The European Commission has begun a significant and historic effort to reform corporate governance with the publication of a green paper that could lead to broad EU legislative proposals later this year, including the tightening of the comply or explain model, which has been the bedrock of EU corporate governance. While most EU Members have voluntary corporate governance codes, the Commission has evidence of shortcomings in the application of these codes when reporting on the comply or explain basis. The information provided by companies is in general unsatisfactory and the oversight by monitoring bodies is insufficient. Thus, the Commission in an historic breakthrough is considering legislation to require more effective monitoring by securities regulators of company explanations of why they did not comply with a code provision, and even sanctions in egregious cases.
The Commission noted that the comply or explain approach in the EU has had its difficulties. Studies reveal important shortcomings in applying the comply or explain principle that reduce the efficiency of the EU’s corporate governance framework and limit the system’s usefulness. The green paper poses the need to reinforce certain requirements at EU level by including them in legislation rather than making recommendations.
Current legislation on company reporting promotes application of the corporate governance codes by requiring that listed companies refer in their corporate governance statement to a code and that they report on its application on a comply or explain basis. This means in practice that a company choosing to depart from a corporate governance code has to explain which parts of the corporate governance code it has departed from and why it has done so.
The Commission said that the overall quality of companies’ corporate governance statements when departing from a corporate governance code recommendation is unsatisfactory. They either simply stated that they had departed from a recommendation without any further explanation, or provided only a general or limited explanation. The Commission is considering mandating more detailed requirements for the information to be published by companies departing from the corporate governance code recommendations. The requirements should be clear and precise, said the Commission, since many of the present difficulties are due to a misunderstanding of the nature of the explanations required
In addition, the corporate governance statements that companies publish do not seem to be monitored as they should be. Financial market authorities or stock exchanges work within different legislative frameworks and have developed different practices. In any event, in most cases, they only have a formal role of verifying whether the corporate governance statement has been published. Few Member States have public or specialized authorities that check the completeness of the information provided, especially the explanations for not complying with a code provision.

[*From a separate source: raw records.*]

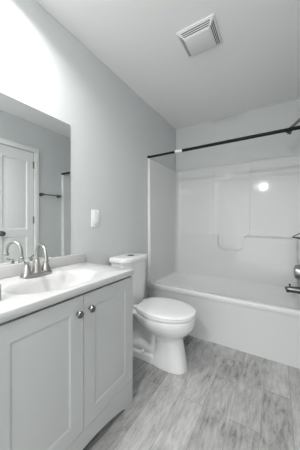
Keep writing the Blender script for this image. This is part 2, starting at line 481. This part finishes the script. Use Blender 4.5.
# ------------------------------------------------------------------ vanity cabinet
VY0, VY1, VX, ZC = 0.265, 1.033, 0.466, 0.829
CY0, CY1 = VY0 + 0.004, VY1 - 0.004
vc = thing('vanity_cabinet', 'white two-door bathroom vanity cabinet with arched toe board', 'cabinet', (0.22, 0.646, 0))
XF = 0.438
bm = B()
box(bm, 0.004, XF, CY0, CY0 + 0.016, 0, 0.793); box(bm, 0.004, XF, CY1 - 0.016, CY1, 0, 0.793)
box(bm, 0.004, 0.016, CY0 + 0.016, CY1 - 0.016, 0.1, 0.793); box(bm, 0.016, XF - 0.02, CY0 + 0.016, CY1 - 0.016, 0.10, 0.116)
box(bm, XF - 0.03, XF - 0.012, CY0 + 0.016, CY1 - 0.016, 0.745, 0.793); box(bm, XF - 0.02, XF, CY0 + 0.016, CY1 - 0.016, 0.10, 0.17)
obj('cabinet_body', bm, M['cabinet'], vc)
YM = 0.649
for y0, y1, ky in ((CY0, YM - 0.0018, 0.612), (YM + 0.0018, CY1, 0.682)):
    bm = B()
    z0, z1 = 0.150, 0.783
    inset_panel(bm, XF + 0.019, 1, y0, y1, z0, z1, [(y0 + 0.068, y1 - 0.068, z0 + 0.068, z1 - 0.068)], groove=0.0032, thick=0.018)
    dr = obj('door', bm, M['cabinet'], vc, sharp=14)
    bm = B(); lathe(bm, (XF + 0.019, ky, 0.710), (1, 0, 0), [(0.008, 0), (0.006, 0.004), (0.006, 0.013), (0.013, 0.017), (0.0165, 0.023), (0.014, 0.029), (0.0, 0.032)], 20)
    obj('knob', bm, M['dark_nickel'], dr, label='round brushed metal knob')
# toe board with arched cut-out and feet
n = 24; a0, a1 = CY0 + 0.075, CY1 - 0.075
poly = [(CY1, 0.0), (CY1, 0.147), (CY0, 0.147), (CY0, 0.0), (a0 - 0.004, 0.0), (a0 - 0.002, 0.012)]
for i in range(n + 1):
    t = i / n; y = a0 + (a1 - a0) * t
    poly.append((y, 0.016 + 0.052 * (1 - (2 * t - 1) ** 2)))
poly += [(a1 + 0.002, 0.012), (a1 + 0.004, 0.0)]
bm = B(); prism(bm, poly, XF + 0.001, XF + 0.019, 'yz')
obj('toe_board', bm, M['cabinet'], vc, sharp=25)

# counter with integral oval basin
ct = thing('sink_counter', 'white counter with integral oval sink on the vanity cabinet', 'sink counter', (0.23, 0.646, ZC - 0.034))
SX, SY, SA, SB = 0.262, 0.645, 0.150, 0.232      # basin centre, half depth, half width
def rect_ring(x0, x1, y0, y1, z, angs):
    out = []
    for t in angs:
        c, s = math.cos(t), math.sin(t); k = 1e9
        if c > 1e-9: k = min(k, (x1 - SX) / c)
        if c < -1e-9: k = min(k, (x0 - SX) / c)
        if s > 1e-9: k = min(k, (y1 - SY) / s)
        if s < -1e-9: k = min(k, (y0 - SY) / s)
        out.append(Vector((SX + c * k, SY + s * k, z)))
    return out
x0, x1 = 0.003, VX
angs = [2 * PI * i / 72 for i in range(72)] + [math.atan2(yy - SY, xx - SX) % (2 * PI) for xx in (x0, x1) for yy in (VY0, VY1)]
angs = sorted(angs)
def ell(a, b, z): return [Vector((SX + 1 / math.sqrt((math.cos(t) / a) ** 2 + (math.sin(t) / b) ** 2) * math.cos(t),
                                  SY + 1 / math.sqrt((math.cos(t) / a) ** 2 + (math.sin(t) / b) ** 2) * math.sin(t), z)) for t in angs]
def rr(i, z): return rect_ring(x0, x1 - i, VY0 + i, VY1 - i, z, angs)
bm = B()
rings = [ell(SA * 0.98, SB * 0.98, ZC - 0.034), rr(0.002, ZC - 0.034), rr(0, ZC - 0.031), rr(0, ZC - 0.006), rr(0.002, ZC - 0.0015), rr(0.006, ZC),
         ell(SA + 0.022, SB + 0.022, ZC), ell(SA + 0.010, SB + 0.010, ZC - 0.0015), ell(SA, SB, ZC - 0.005), ell(SA - 0.010, SB - 0.012, ZC - 0.013), ell(SA - 0.022, SB - 0.026, ZC - 0.030),
         ell(SA - 0.036, SB - 0.045, ZC - 0.058), ell(SA - 0.060, SB - 0.085, ZC - 0.095), ell(SA - 0.10, SB - 0.15, ZC - 0.125), ell(0.022, 0.022, ZC - 0.142), ell(0.0205, 0.0205, ZC - 0.160),
         ell(0.036, 0.036, ZC - 0.160), ell(SA - 0.085, SB - 0.135, ZC - 0.149), ell(SA - 0.045, SB - 0.07, ZC - 0.127), ell(SA - 0.018, SB - 0.026, ZC - 0.085), ell(SA - 0.003, SB - 0.005, ZC - 0.045), ell(SA * 0.98, SB * 0.98, ZC - 0.034)]
loft(bm, rings, cap0=False, cap1=False)
obj('countertop', bm, M['marble'], ct, sharp=40)
bm = B(); box(bm, 0.002, 0.021, VY0, VY1, ZC, ZC + 0.067, bev=0.004, seg=3)
obj('backsplash', bm, M['marble'], ct)
bm = B(); lathe(bm, (SX, SY, ZC - 0.1415), (0, 0, 1), [(0.021, -0.012), (0.0205, 0), (0.021, 0.002), (0.019, 0.004), (0.0, 0.0055)], 20)
obj('drain', bm, M['nickel'], ct, label='round metal sink drain')

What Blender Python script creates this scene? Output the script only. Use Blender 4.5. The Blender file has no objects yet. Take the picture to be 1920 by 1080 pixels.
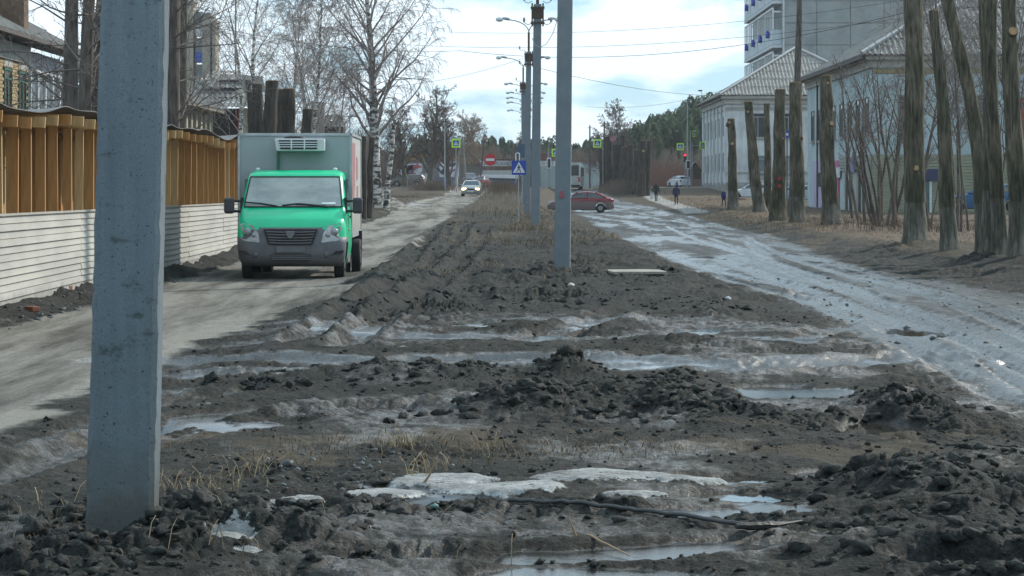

The Commission said that comply or explain could work much better if monitoring bodies such as securities regulators and exchanges were authorized to check whether the available information and the explanations were sufficiently informative and comprehensive. The authorities could make the monitoring results publicly available in order to highlight best practices and push companies towards more complete transparency. Use of formal sanctions in the most serious cases of non-compliance could also be envisaged. The authorities should not, however, interfere with the content of the information disclosed or make business judgments on the solution chosen by the company.
One way to improve monitoring could be to define the corporate governance statement as regulated information within the meaning of Article 2(1)(k) of the Transparency Directive, 2004/109/EC, and thus make it subject to the powers of national authorities laid down in Article 24(4) of the Directive
More granularly, the Commission makes significant proposals on executive compensation. There should be mandatory disclosure of the company’s compensation policy and the individual remuneration of executive and non-executive directors. There should be a shareholder vote on the compensation statement, and also an independent board compensation committee. Importantly, there must be appropriate incentives which foster performance and long-term value creation by companies.
It is also crucial that the board ensures a proper oversight of the risk management processes. To be effective and consistent, noted the Commission, any risk policy needs to be clearly set from the top. The board of directors bears primary responsibility for defining the risk profile of a given organization according to the strategy followed. It is indispensable to define clearly the roles and responsibilities of all parties involved in the risk management process.
Proxy advisory services have an influence on voting decisions made by shareholders, which in some case may be substantial. Given the influence proxy advisors have on shareholders´ behavior, the green paper addresses the role of proxy advisors and has some concerns with regard to their functioning, such as the methods applied with regard to the preparation of the advice and possible conflicts of interest.
When proxy advisors also act as corporate governance consultants to investee companies, this may give rise to conflicts of interest. Conflicts of interest also arise when a proxy advisory services advise on shareholder resolutions proposed by one of their clients. The Commission is considering legislation requiring proxy advisors to be more transparent about their analytical methods, conflicts of interest and any methods for managing the conflicts, as well as whether they apply a code of conduct.